Last September, Virgin Atlantic opened the Grey Goose Loft, a bar on the upper level of its Heathrow Clubhouse in London that serves cocktails made from Grey Goose vodkas free of charge.

Similarly, Delta last October announced a luxury bar concept for its domestic Sky Clubs. The bars, which will ultimately be available at 24 clubs, sell Diageo premium wines and spirits, including Jose Cuervo tequila, Johnnie Walker blended scotches and Moet & Chandon Champagne, as well as special cocktails, like a Bloody Mary made with Ketel One vodka.

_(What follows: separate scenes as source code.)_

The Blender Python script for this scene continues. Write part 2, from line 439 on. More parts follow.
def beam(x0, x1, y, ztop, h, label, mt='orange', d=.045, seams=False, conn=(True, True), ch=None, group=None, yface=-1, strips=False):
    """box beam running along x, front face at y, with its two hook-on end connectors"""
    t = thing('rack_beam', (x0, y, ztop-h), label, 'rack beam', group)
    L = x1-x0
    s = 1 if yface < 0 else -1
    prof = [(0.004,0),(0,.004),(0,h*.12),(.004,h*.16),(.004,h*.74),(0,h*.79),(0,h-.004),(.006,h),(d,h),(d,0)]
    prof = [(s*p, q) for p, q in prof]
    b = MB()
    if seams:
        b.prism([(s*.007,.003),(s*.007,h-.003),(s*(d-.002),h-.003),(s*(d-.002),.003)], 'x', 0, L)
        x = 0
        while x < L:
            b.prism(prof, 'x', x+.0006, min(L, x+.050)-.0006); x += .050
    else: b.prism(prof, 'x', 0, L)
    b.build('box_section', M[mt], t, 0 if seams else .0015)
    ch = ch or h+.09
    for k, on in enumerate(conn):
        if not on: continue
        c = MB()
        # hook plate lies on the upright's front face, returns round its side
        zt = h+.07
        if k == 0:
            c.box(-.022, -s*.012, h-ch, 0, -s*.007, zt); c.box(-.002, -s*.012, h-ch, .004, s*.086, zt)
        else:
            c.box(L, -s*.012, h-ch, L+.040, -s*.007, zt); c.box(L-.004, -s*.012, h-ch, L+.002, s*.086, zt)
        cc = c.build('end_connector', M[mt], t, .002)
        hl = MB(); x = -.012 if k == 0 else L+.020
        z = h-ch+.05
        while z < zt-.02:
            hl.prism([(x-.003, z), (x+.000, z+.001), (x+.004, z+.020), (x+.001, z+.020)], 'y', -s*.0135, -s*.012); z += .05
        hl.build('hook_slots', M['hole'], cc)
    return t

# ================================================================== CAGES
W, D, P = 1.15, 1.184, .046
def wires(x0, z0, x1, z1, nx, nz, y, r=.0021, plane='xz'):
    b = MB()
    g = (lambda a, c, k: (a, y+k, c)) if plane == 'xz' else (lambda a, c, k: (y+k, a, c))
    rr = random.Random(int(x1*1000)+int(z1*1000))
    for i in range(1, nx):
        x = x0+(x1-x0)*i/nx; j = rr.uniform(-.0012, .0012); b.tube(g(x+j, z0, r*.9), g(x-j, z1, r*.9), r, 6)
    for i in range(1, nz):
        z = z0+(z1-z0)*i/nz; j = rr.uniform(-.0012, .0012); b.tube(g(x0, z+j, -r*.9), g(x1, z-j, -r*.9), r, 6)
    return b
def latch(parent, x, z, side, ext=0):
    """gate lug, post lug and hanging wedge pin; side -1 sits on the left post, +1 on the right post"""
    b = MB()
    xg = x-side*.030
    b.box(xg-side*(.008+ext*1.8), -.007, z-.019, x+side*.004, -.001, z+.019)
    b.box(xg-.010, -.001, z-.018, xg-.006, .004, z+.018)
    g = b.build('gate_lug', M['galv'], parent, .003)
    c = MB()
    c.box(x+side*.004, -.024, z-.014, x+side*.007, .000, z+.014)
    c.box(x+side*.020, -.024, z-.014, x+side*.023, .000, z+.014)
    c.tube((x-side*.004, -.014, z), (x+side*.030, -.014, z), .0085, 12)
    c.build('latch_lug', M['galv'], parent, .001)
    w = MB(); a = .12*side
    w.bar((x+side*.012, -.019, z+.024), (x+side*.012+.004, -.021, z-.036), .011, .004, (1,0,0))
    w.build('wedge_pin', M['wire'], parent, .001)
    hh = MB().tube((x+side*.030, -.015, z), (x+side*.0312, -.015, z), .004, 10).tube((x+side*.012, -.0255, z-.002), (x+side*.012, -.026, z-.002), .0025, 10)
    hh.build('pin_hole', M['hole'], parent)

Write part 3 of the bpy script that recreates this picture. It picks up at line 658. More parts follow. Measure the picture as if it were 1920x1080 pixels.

Alcoholic beverages served elsewhere in all Delta lounges continue to be free.

Harteveldt said both Grey Goose and Diageo are probably subsidizing the special Virgin Atlantic and Delta bars, through sponsorship fees or in other ways, to get “exposure to, and trial by, a very relevant audience.”

Since 2010, American Airlines has refurbished both its Admirals Club and Flagship Lounge at Heathrow and refurbished lounges in Boston and Tokyo and at Kennedy and Ronald Reagan National Airport in Washington. It also opened a new lounge in San Francisco.

In addition, the airline has converted a lounge in Miami for use by its premium travelers and those of its fellow Oneworld alliance carriers British Airways and Iberia.

It will refurbish an existing club and open a new club at La Guardia this year.